In the late 1970s, Gaines told me during our conversation in 2006, 700 WLW radio kingpin and Republican puppetmaster Bill Cunningham begged Gaines to let him join the then-all-black Gaines & Gaines firm Leslie ran with his former wife, Deborah.

The Gaineses were then handling high-profile, “TV news-worthy cases,” especially murder cases, and Cunningham wanted to practice at Leslie’s elbow, a fact Cunningham was proud to share with me for a profile I was writing of him back then.

Sure enough, in the array of annual portraits of the Gaines & Gaines roster lining the walls, there’s Cunningham among the serious-faced and Afro’d black attorneys sticking out like Bill Cunningham among a group of blacks.

“What connected me, really, to him, was his sense of being humble,” Gaines said then of Cunningham’s desire to practice law with him. “He said, ‘I just want to work with you. You’re handling all the big cases, all the high-profile cases, all these murder cases.’ I told him I didn’t have an office. He said, ‘Just let me work out of a broom closet.’ ”

So Cunningham did, defending cop killers and other people alongside Gaines that he’d now demean and roast on his radio show.

And that’s where Gaines’ legacy will last the longest and shine the brightest — as the man who gave countless folks a leg up, their first go at the law, their first taste of independence.

I recall, in my early days at this newspaper, fondling around for my voice, and Gaines was an early and ardent supporter and cheerleader who used to greet me with, “Hey sista.”

I used to wonder if he ever fostered any professional envy or ill will for the Lawsons, the Bennetts and the Cunninghams who’d gone on to eclipse his own large profile or to nip at his lengthy client list and sensational cases.

Because it’s true, as it is with all groundbreakers who are the first to get where they’re going, that Gaines became somewhat irrelevant, the answer to a local trivia question and merely an echoing yet memorable tagline.

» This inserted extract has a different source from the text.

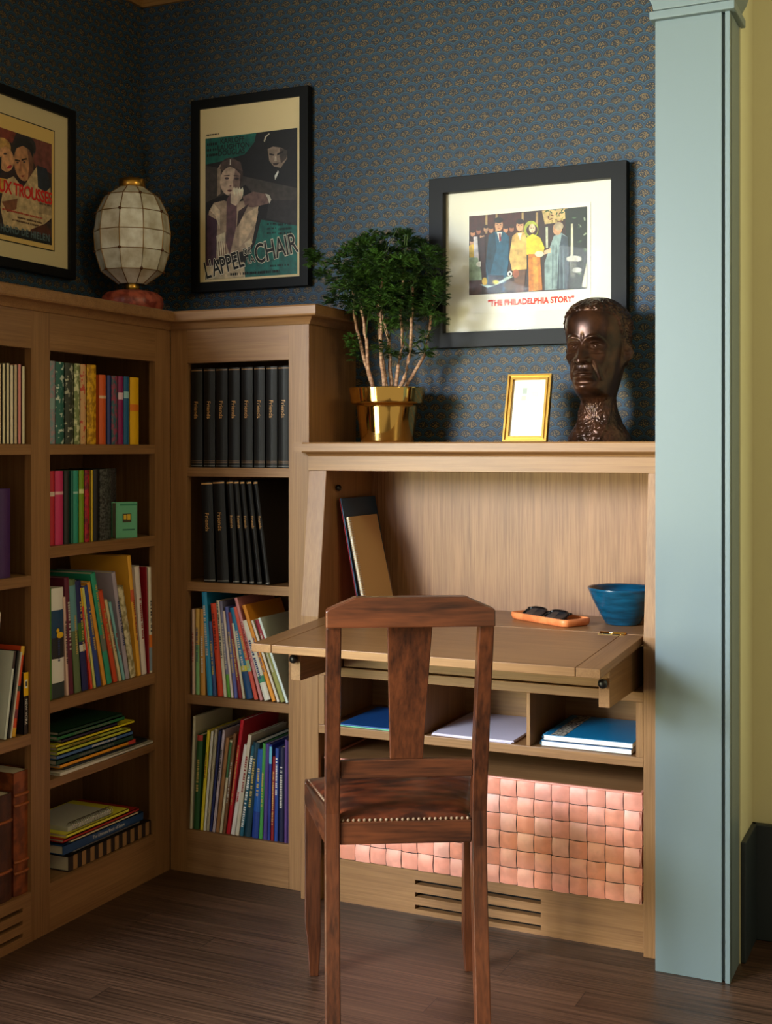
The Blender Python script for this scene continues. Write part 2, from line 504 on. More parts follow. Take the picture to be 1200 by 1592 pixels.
# ================================================================== desk
desk = thing('writing_desk', 'built-in oak secretary desk with fold-down writing surface under framed lobby card', 'desk', (1.24, -0.17, 0))
DX0, DX1, SF = 0.7575, 1.7215, -0.338
IX0, IX1 = 0.811, 1.679
sp_ = [(-0.002, 0.0), (SF, 0.0), (SF, 0.755), (-0.292, 1.142), (-0.292, 1.18), (-0.002, 1.18)]
MB().prism(sp_, 'x', DX0, IX0).build('side_panel', OZ, desk, bevel=0.0012)
MB().prism(sp_, 'x', IX1, DX1).build('side_panel', OZ, desk, bevel=0.0012)
bevbox('back_panel', OBACK, desk, IX0, IX1, -0.010, -0.002, 0.10, 1.18)
bevbox('top_rail', OX, desk, IX0, IX1, -0.2955, -0.272, 1.142, 1.18)
bevbox('top_rail_cover', OX, desk, DX0, DX1, -0.296, -0.2921, 1.142, 1.181, bevel=0.0006)
tb = MB()
tb.prism([(-0.002, 1.181), (-0.300, 1.181), (-0.303, 1.186), (-0.312, 1.190), (-0.328, 1.191), (-0.332, 1.194), (-0.332, 1.214), (-0.329, 1.2175), (-0.002, 1.2175)], 'x', DX0, DX1)
tb.box(0.733, DX0, -0.332, -0.2905, 1.191, 1.2175)
tb.build('top_board', OX, desk)
bevbox('writing_shelf', OX, desk, IX0, IX1, -0.300, -0.010, 0.728, 0.755)
bevbox('drawer_divider', OZ, desk, 1.262, 1.272, -0.336, -0.05, 0.6285, 0.7275)
bevbox('rail', OX, desk, IX0, IX1, SF, -0.012, 0.601, 0.6255)
for a, b in ((0.885, 1.259), (1.275, 1.628)):
    dr = bevbox('drawer', OX, desk, a, b, SF + 0.004, -0.04, 0.6285, 0.722)
bevbox('cubby_floor', OX, desk, IX0, IX1, SF, -0.012, 0.447, 0.470)
bevbox('stile', OZ, desk, IX0, 0.829, SF, SF + 0.02, 0.470, 0.601)
bevbox('stile', OZ, desk, 1.661, IX1, SF, SF + 0.02, 0.470, 0.601)
bevbox('cubby_side', OZ, desk, IX0, 0.829, SF + 0.02, -0.012, 0.470, 0.601)
bevbox('cubby_side', OZ, desk, 1.661, IX1, SF + 0.02, -0.012, 0.470, 0.601)
for a in (1.104, 1.389): bevbox('divider', OZ, desk, a, a + 0.010, SF + 0.0, -0.012, 0.470, 0.601)
bevbox('cubby_back', OX, desk, 0.829, 1.661, -0.045, -0.030, 0.470, 0.601)
# kick board with three long vent slots
kb = MB(); KY0, KY1 = -0.312, -0.292
zz = [0.0, 0.013, 0.0245, 0.045, 0.0565, 0.077, 0.0885, 0.117]
for i in range(7):
    if i % 2 == 0: kb.box(IX0, IX1, KY0, KY1, zz[i], zz[i + 1])
    else:
        kb.box(IX0, 1.079, KY0, KY1, zz[i], zz[i + 1]); kb.box(1.418, IX1, KY0, KY1, zz[i], zz[i + 1])
        zc, r = (zz[i] + zz[i + 1]) / 2, (zz[i + 1] - zz[i]) / 2
        for xc, sgn in ((1.079, -1), (1.418, 1)):
            for q in (1, -1):
                pts = [(xc, zc + q * r), (xc + sgn * -r, zc + q * r)] + [(xc - sgn * r * math.cos(t) , zc + q * r * math.sin(t)) for t in (1.2, 0.8, 0.4, 0.0)][::1]
                pts = [(xc, zc + q * r)] + [(xc - sgn * (r - r * math.cos(t)) , zc + q * r * (1 - 0)) for t in ()]
kb.build('kick_board', OX, desk)
bevbox('vent_backing', DARK, desk, IX0, IX1, -0.282, -0.276, 0.0, 0.099)
bevbox('bottom_board', OX, desk, IX0, IX1, KY1, -0.012, 0.100, 0.117)
# sliding lopers that carry the writing surface
for x0, x1 in ((0.852, 0.879), (1.632, 1.657)):
    lp = MB(); lp.box(x0, x1, -0.560, -0.06, 0.6275, 0.722)
    lo = lp.build('loper', OY, desk, bevel=0.001)
    xm = (x0 + x1) / 2
    MB().lathe([(0.0, -0.020), (0.008, -0.019), (0.011, -0.013), (0.010, -0.007), (0.005, -0.003), (0.005, 0.002)], seg=20).build('knob', BLACK, lo, org=(0, 0, 0))
    k = lo.children[0] if lo.children else None
    if k:
        k.data.transform(Matrix.Rotation(-PI / 2, 4, 'X')); 
        k.data.transform(Matrix.Translation(Vector((xm, -0.560, 0.682)) - Vector(desk['_o'])))
# lower the visible loper height to its real bottom edge
# fall front, hinged at y=-0.300, drooping a little
fall = bpy.data.objects.new('fall_front', None)
ff = MB()
L = 0.392
ff.box(-0.372, 0.372, -L, -0.002, -0.020, 0.0)
fo = ff.build('fall_front', OX, None, bevel=0.0012)
bpy.data.objects.remove(fall)
fo.parent = desk
fo.location = Vector((1.245, -0.301, 0.7545)) - Vector(desk['_o'])
fo.rotation_euler = (math.radians(2.9), 0, 0)
for s_ in (-1, 1):
    e = MB(); a, b = sorted((s_ * 0.3735, s_ * 0.427)); e.box(a, b, -L, -0.002, -0.020, 0.0)
    e.build('breadboard_end', OY, fo, bevel=0.0012)
    hg = MB(); hc = s_ * 0.352
    hg.box(hc - 0.032, hc + 0.032, -0.022, -0.001, 0.0, 0.0012)
    hg.tube([(hc - 0.032, 0.0, 0.0015), (hc + 0.032, 0.0, 0.0015)], 0.0028, 10)
    for q in (-0.022, 0.0, 0.022): hg.ball((hc + q, -0.013, 0.0012), 0.003, seg=8, rings=4, sc=(1, 1, 0.4))
    hg.build('hinge', BRASS, fo)
# little black bumpers inside
for x, s_ in ((IX0, 1), (IX1, -1)):
    bmp = MB(); bmp.lathe([(0.0, 0.014), (0.006, 0.0135), (0.0085, 0.010), (0.0085, 0.004), (0.005, 0.0)], seg=16)
    k = bmp.build('bumper', BLACK, desk, org=(0, 0, 0))
    k.data.transform(Matrix.Rotation(s_ * PI / 2, 4, 'Y')); k.data.transform(Matrix.Translation(Vector((x, -0.235, 1.094)) - Vector(desk['_o'])))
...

He also began to self-parody after his marriage to Deborah busted up and he married a younger woman and, at an old age, fathered a beautiful young daughter he would feature in his revamped television ads with the little girl wearing a junior-sized version of his trademark bowler hat while struggling to hold up a wooden gavel.

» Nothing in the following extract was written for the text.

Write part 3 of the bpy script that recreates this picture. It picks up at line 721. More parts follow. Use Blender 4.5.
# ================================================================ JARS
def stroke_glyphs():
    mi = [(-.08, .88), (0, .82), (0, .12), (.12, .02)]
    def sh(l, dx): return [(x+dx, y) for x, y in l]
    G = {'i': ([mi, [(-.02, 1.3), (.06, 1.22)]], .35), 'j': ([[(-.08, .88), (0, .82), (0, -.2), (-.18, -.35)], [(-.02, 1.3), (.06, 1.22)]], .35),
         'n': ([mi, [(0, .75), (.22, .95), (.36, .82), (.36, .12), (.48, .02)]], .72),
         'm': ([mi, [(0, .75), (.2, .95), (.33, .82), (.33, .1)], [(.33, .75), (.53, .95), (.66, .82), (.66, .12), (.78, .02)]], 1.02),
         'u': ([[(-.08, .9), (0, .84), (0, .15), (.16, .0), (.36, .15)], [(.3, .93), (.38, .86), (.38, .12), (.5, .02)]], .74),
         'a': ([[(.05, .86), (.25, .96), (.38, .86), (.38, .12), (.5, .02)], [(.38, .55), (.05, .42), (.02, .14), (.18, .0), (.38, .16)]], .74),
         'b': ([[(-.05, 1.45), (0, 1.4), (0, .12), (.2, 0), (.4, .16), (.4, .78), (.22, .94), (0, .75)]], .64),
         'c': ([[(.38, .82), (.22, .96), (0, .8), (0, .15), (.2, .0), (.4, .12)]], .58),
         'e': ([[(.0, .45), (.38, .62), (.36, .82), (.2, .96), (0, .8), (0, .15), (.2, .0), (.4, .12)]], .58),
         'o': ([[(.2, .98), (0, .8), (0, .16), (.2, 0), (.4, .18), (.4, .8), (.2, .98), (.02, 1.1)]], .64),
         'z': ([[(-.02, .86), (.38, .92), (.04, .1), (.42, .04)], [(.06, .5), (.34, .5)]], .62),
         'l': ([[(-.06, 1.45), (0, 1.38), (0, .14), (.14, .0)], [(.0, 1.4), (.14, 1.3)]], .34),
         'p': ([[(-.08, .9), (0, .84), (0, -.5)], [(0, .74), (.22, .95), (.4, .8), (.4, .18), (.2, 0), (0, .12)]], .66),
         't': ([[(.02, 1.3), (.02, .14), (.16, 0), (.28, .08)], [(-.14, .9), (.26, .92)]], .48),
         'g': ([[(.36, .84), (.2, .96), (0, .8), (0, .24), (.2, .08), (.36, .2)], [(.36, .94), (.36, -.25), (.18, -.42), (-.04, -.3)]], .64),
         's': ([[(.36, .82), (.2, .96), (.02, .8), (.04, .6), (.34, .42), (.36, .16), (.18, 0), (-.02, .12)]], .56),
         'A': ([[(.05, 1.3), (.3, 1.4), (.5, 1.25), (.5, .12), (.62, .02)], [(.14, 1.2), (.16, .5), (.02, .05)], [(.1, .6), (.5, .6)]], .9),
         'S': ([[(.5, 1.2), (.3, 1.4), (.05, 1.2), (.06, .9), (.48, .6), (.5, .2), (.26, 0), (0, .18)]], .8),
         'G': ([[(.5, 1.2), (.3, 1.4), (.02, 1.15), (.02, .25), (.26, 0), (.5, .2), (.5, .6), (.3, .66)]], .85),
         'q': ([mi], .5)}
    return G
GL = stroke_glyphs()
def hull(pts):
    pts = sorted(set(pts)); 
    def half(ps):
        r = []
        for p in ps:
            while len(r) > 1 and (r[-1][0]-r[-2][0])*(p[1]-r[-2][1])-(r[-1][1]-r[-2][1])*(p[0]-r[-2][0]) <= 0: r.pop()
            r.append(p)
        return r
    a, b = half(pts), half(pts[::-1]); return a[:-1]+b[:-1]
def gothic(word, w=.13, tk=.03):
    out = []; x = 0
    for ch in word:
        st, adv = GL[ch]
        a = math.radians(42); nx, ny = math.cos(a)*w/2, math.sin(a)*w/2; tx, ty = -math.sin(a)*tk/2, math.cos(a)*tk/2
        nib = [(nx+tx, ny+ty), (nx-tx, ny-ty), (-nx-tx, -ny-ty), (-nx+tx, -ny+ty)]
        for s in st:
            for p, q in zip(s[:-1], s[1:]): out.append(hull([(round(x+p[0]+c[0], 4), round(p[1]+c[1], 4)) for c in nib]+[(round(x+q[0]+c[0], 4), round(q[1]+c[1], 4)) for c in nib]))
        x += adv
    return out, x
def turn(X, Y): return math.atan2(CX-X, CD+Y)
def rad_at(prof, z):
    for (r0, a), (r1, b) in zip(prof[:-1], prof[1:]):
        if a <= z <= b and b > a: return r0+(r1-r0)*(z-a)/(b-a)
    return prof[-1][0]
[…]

Still, don’t we all deserve to remake ourselves, to regroup, to reconfigure and to try to keep going, even when times, tastes and laws change all around us?

Gaines was Johnnie Cochran’s prototype before any of us knew anything about a white Bronco, a knife, Bruno Magli loafers or Cochran’s own infamous refrain of, “If it does not fit, you must acquit.”

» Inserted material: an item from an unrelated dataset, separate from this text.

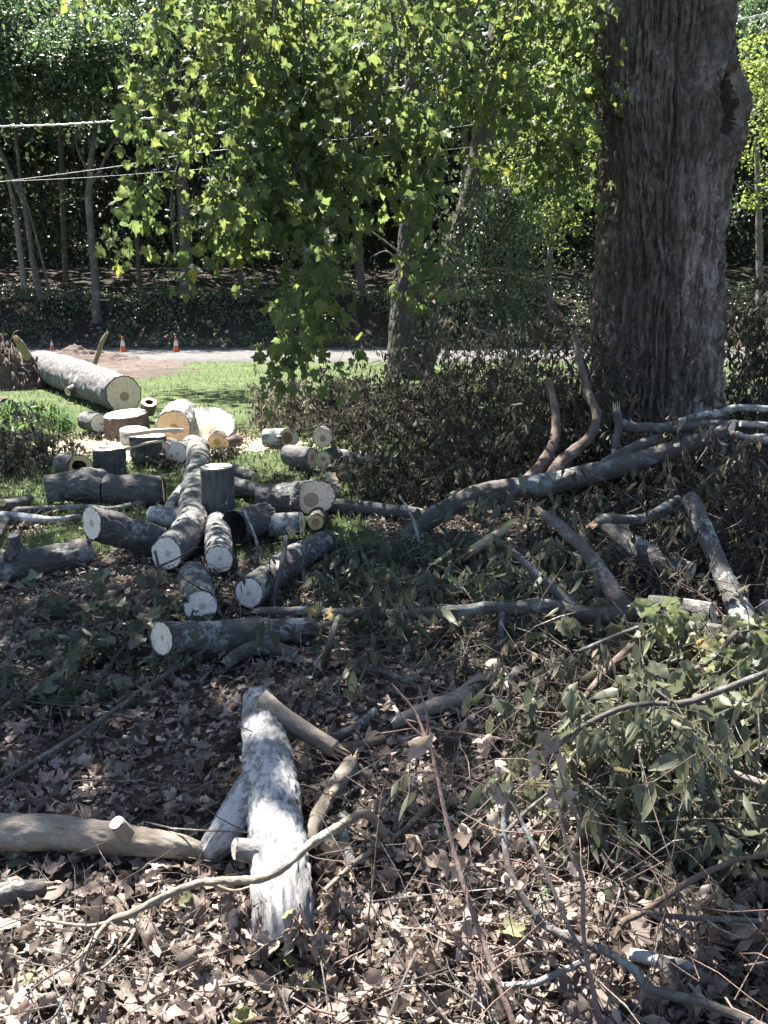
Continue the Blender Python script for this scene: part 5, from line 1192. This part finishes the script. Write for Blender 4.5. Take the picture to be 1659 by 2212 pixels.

But by the time the O.J Simpson jury delivered its shocking October 1995 verdict, Gaines switched from one side of the bench to the other, beginning in 1993 when he began his three-year stint as a Hamilton County Municipal Court judge.

He then became a preacher, an evangelical and motivational speaker still sometimes dabbling in law.

At the end, he seemed so much older than he was, bedraggled and weakened by a myriad of illnesses. It seemed surreal that a once mountainous man could be felled by something so obtuse as illness when he once walked our streets as if on an airport moving sidewalk, the mighty black king of all he surveyed, accessible to everyone who needed him.

Now no longer merely a phone call away.